If employee confidence with AI increases, it stands to reason that successful adoption will follow. With that in mind, we treated the mindset shift as the first KPI. From there, we narrowed our focus.

Rather than attempting to transform the entire organization at once, we identified one to two areas where return on investment (ROI) could be clearly measured within a defined timeframe. Functions such as customer support often provide the clearest early signals because call times and quality improvements are easier to quantify.

For each use case, we established a clear hypothesis to answer:

  • Where will AI create value?
  • What outcomes should we see within the first 90 days?

Within customer support, for example, we used AI to refine knowledge base articles so representatives can quickly access the most up-to-date product information during calls. Measurable outcomes include reduced time spent searching for information, faster turnaround between calls, and higher customer satisfaction.

Another area we tracked was product development, with defined objectives around output volume and delivery timelines. We've established targets to measure progress and ensure consistent improvement over time. Peer experts also led office hours that created a safe space to test ideas, ask questions, and build confidence.
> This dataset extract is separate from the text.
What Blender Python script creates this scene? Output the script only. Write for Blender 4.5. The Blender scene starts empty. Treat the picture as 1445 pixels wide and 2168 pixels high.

By focusing on a specific department, establishing clear goals, and tracking quantifiable metrics, such as time saved, communication volume, and call response time, you can better determine the next steps for scaling AI across your teams.

Lessons learned

Our early efforts drove real engagement, but they also exposed some opportunities. Not every team benefited in the same way, and not every employee felt ready to apply what they'd learned. That tension helped clarify what actually drives progress. Here are the lessons we took forward:

  1. AI adoption isn't one-size-fits-all. Teams across the organization have very different AI use cases and skill levels. All-company sessions, such as discussions with external business leaders, offered useful perspectives but did not give employees the role-specific guidance they needed to apply AI in their daily work.
  2. Progress doesn't happen at the same pace. Some individuals jumped in quickly, while others needed more context and support. Moving forward required patience, targeted enablement, and learning experiences tailored to where people actually were rather than where we expected them to be.
  3. AI success starts with mindset, not mandates. Tools alone don't drive transformation. Confidence does. When employees understand the "why" and feel equipped to experiment, adoption follows. That's where change management becomes a true advantage. Organizations that invest in building understanding and trust are best positioned to turn AI from a tool into a differentiator.
A clear path forward

AI transformation begins with people. We learned that dedicating focused time for learning helps employees step away from daily work and fully engage in building new skills.

Pairing that time with privacy and security training ensured employees explored AI tools while understanding the company's protocols for responsible use. When employees understand the purpose, feel supported as they learn, and trust the guardrails in place, AI stops being an abstract initiative and becomes part of how the business operates. In insurance, where judgment and relationships matter, that human foundation is everything.

Invest in your people first. The technology will follow.